Ophir, spółka poszukiwawcza notowana na giełdzie w Londynie, w której Jan Kulczyk ma 10,2 proc. udziałów, dokonała w Tanzanii odkrycia czwartego złoża gazu.
W tym kraju jego tzw. zasoby warunkowe (na pewno są, ale nie wiadomo, czy można je opłacalnie eksploatować na skalę komercyjną) szacowane są już na 200 mld m sześc. Jeszcze większe są zasoby potencjalne, czyli oszacowane przez firmę poszukiwawczą, lecz niepotwierdzone raportami niezależnych ekspertów. Określono je aż na 849 mld m sześc. Nie można wykluczyć, że wkrótce ich wielkość znowu wzrośnie, gdyż jeszcze w tym roku Ophir zaplanował w Tanzanii wykonanie dwóch kolejnych odwiertów.
Dla porównania łączne zasoby gazu konwencjonalnego i niekonwencjonalnego (łupkowego) określone niedawno przez Państwowy Instytut Geologiczny szacowane są w Polsce na 491 – 913 mld m sześc. Z kolei nasze zużycie błękitnego paliwa wynosi 14,4 mld m sześc.
W Tanzanii Ophir współpracuje z British Gas, jednym z największych producentów skroplonego gazu LNG. To dzięki jego doświadczeniu i budowie terminalu do skraplania gazu będzie możliwy eksport tego surowca. British Gas już wcześniej zrealizował duże projekty inwestycyjne zakończone sukcesem, dotyczące poszukiwań i wydobycia gazu, połączone z budową terminali LNG w Trynidadzie i Egipcie.

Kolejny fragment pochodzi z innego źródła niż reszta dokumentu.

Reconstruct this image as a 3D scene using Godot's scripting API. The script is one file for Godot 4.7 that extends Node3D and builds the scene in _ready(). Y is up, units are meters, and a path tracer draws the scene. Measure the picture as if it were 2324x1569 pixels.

Ophir prowadzi działalność poszukiwawczą i wydobywczą dotyczącą złóż ropy i gazu w dziesięciu afrykańskich krajach, głównie na terenach podmorskich. Poza Kulczykiem dużymi udziałowcami spółki, z podobnym udziałem jak on, są międzynarodowe fundusze inwestycyjne i czołowi światowi inwestorzy branżowi, m.in. Och Ziff i Mittal Investments.